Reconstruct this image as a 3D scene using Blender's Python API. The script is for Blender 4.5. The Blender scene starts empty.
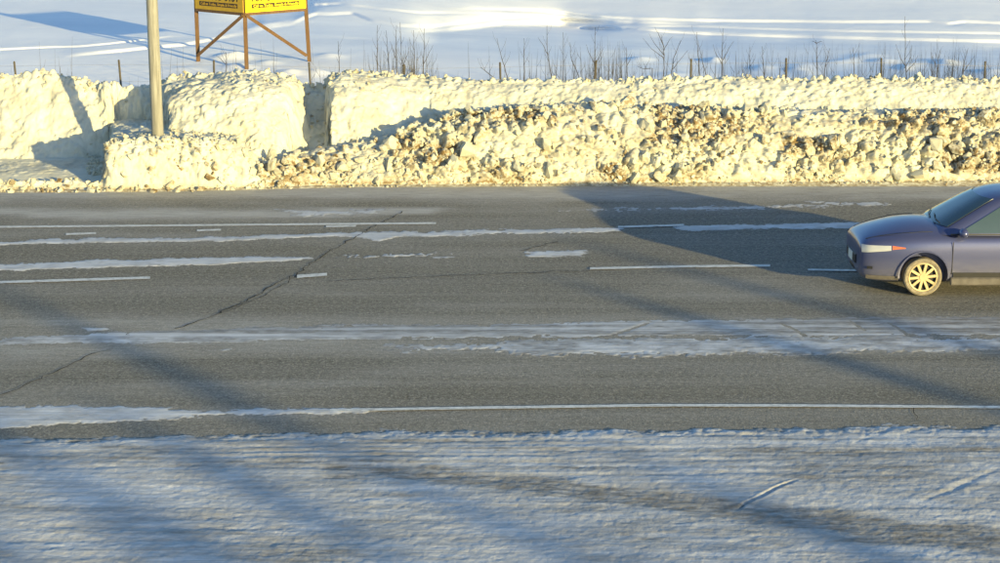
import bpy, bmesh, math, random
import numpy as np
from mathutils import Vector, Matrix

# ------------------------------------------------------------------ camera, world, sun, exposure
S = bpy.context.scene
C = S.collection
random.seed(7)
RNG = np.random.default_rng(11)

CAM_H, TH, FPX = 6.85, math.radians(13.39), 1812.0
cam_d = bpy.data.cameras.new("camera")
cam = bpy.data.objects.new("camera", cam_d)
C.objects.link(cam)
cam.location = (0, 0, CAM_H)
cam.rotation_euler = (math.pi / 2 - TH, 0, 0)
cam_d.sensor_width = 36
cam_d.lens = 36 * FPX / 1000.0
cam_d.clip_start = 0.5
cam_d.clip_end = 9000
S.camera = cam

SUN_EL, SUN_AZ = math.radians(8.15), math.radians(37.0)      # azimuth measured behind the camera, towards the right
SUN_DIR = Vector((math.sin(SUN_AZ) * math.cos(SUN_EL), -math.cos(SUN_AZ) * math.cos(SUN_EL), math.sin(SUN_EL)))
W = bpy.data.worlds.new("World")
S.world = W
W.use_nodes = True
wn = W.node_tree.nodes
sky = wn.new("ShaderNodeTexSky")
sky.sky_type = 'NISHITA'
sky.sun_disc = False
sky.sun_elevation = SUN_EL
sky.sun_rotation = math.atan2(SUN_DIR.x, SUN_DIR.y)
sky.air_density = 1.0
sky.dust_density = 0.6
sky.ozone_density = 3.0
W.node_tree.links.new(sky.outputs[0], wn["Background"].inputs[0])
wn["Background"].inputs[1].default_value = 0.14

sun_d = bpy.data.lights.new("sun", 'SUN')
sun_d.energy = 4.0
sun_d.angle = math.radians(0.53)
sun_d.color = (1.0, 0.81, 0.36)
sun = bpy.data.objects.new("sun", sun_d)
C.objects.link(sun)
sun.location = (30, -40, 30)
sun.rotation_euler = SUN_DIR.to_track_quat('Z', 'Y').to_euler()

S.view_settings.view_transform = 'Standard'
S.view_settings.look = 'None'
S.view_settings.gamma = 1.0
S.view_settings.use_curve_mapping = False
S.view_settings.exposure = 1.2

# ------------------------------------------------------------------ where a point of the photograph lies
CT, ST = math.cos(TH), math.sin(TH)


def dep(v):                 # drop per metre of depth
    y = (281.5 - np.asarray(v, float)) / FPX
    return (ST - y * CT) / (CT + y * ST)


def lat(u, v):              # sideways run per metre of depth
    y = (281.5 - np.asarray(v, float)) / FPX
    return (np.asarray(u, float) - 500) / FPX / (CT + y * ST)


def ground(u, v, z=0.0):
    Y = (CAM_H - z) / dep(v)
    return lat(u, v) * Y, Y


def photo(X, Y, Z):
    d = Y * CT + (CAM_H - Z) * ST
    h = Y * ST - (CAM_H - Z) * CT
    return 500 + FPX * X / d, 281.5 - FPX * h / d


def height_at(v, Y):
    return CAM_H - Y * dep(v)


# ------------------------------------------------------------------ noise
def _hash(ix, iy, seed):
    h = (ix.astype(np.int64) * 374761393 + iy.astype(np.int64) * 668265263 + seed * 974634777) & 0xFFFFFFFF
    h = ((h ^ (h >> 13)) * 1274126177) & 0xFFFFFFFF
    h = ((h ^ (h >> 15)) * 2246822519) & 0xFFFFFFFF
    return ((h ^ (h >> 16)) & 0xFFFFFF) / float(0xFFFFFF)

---

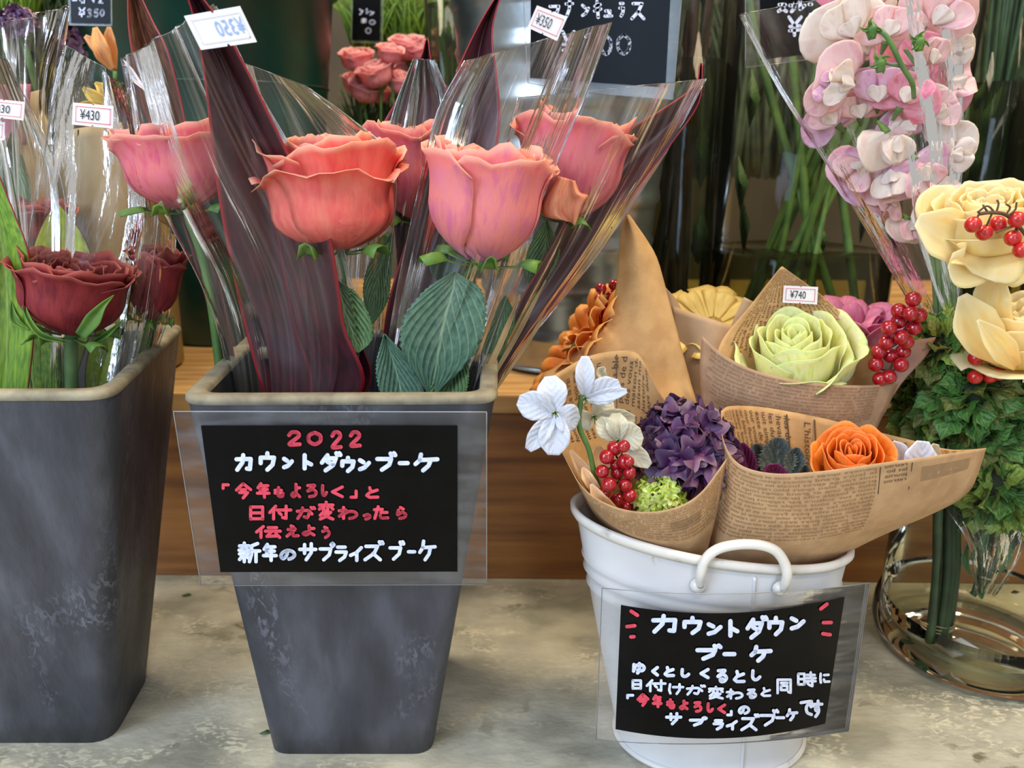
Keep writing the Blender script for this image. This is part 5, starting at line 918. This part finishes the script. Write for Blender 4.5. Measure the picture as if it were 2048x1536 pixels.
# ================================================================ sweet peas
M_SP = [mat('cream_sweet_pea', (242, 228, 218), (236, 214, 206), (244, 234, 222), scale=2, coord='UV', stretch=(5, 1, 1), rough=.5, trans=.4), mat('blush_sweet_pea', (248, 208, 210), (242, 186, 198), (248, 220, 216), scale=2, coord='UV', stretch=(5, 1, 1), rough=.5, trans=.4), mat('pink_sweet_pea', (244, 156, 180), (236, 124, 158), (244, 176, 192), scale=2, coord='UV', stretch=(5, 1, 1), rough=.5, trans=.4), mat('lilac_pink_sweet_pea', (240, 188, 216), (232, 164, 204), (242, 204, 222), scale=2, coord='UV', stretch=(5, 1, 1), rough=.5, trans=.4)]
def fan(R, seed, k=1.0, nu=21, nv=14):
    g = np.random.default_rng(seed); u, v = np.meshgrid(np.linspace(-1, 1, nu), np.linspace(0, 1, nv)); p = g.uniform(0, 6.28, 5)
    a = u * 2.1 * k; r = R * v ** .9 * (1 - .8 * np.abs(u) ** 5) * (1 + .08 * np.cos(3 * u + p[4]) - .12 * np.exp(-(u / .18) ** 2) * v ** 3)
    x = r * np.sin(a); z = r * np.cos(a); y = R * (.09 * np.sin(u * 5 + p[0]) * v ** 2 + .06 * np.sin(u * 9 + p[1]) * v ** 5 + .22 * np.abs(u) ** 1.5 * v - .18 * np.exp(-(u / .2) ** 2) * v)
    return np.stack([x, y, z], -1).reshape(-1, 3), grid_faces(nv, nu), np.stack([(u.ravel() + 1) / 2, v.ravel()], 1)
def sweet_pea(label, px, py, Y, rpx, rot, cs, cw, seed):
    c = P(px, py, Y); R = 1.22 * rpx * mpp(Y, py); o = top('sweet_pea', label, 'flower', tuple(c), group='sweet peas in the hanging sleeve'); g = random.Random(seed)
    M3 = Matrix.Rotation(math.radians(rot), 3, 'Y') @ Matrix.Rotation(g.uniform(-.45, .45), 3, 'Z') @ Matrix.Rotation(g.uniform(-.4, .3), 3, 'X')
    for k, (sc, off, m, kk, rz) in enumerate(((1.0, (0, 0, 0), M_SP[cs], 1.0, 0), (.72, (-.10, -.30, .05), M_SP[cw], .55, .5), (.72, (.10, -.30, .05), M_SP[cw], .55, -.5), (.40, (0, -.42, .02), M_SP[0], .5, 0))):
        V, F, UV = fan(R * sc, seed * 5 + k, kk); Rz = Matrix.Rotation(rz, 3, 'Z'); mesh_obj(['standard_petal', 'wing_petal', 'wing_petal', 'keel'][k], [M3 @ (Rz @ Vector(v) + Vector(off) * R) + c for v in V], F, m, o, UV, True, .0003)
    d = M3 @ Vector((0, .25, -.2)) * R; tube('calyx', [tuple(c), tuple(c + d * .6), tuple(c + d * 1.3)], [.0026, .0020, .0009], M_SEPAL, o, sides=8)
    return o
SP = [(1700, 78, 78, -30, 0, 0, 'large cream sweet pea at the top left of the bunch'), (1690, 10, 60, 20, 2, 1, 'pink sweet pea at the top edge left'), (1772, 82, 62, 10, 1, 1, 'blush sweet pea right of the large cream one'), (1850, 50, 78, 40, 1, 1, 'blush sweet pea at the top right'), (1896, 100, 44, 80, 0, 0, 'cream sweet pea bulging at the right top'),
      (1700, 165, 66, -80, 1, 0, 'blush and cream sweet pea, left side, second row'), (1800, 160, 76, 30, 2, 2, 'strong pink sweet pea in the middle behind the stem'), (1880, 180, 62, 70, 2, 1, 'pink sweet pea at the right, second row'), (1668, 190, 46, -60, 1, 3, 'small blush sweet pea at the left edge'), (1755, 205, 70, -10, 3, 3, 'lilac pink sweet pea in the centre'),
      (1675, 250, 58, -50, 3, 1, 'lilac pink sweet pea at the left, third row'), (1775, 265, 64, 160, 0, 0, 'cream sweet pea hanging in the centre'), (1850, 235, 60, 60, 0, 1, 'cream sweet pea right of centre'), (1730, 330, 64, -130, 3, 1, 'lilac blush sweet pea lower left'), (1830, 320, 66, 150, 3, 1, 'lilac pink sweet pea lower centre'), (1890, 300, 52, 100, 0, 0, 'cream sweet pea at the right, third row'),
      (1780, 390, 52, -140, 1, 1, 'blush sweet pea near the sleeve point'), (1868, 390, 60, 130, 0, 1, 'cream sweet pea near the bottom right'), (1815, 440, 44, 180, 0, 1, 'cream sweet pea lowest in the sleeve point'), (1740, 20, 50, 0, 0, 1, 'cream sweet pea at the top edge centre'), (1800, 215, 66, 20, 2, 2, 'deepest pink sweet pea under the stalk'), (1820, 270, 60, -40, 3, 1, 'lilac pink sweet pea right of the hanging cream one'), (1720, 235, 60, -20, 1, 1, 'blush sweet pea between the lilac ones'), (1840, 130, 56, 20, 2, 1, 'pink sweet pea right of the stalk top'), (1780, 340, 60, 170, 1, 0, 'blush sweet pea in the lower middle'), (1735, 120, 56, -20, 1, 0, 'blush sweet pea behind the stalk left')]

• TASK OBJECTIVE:
Make an exact copy of only the lines from the one with "Reconstruct this image" through the one with "S.camera = cam". Pictures don't belong in it.

• EXERCISE RESULT:
Reconstruct this image as a 3D scene using Blender's Python API. The script is for Blender 4.5. The Blender scene starts empty.
import bpy, bmesh, math, random
import numpy as np
from mathutils import Vector, Matrix

# ------------------------------------------------------------------ camera, world, sun, exposure
S = bpy.context.scene
C = S.collection
random.seed(7)
RNG = np.random.default_rng(11)

CAM_H, TH, FPX = 6.85, math.radians(13.39), 1812.0
cam_d = bpy.data.cameras.new("camera")
cam = bpy.data.objects.new("camera", cam_d)
C.objects.link(cam)
cam.location = (0, 0, CAM_H)
cam.rotation_euler = (math.pi / 2 - TH, 0, 0)
cam_d.sensor_width = 36
cam_d.lens = 36 * FPX / 1000.0
cam_d.clip_start = 0.5
cam_d.clip_end = 9000
S.camera = cam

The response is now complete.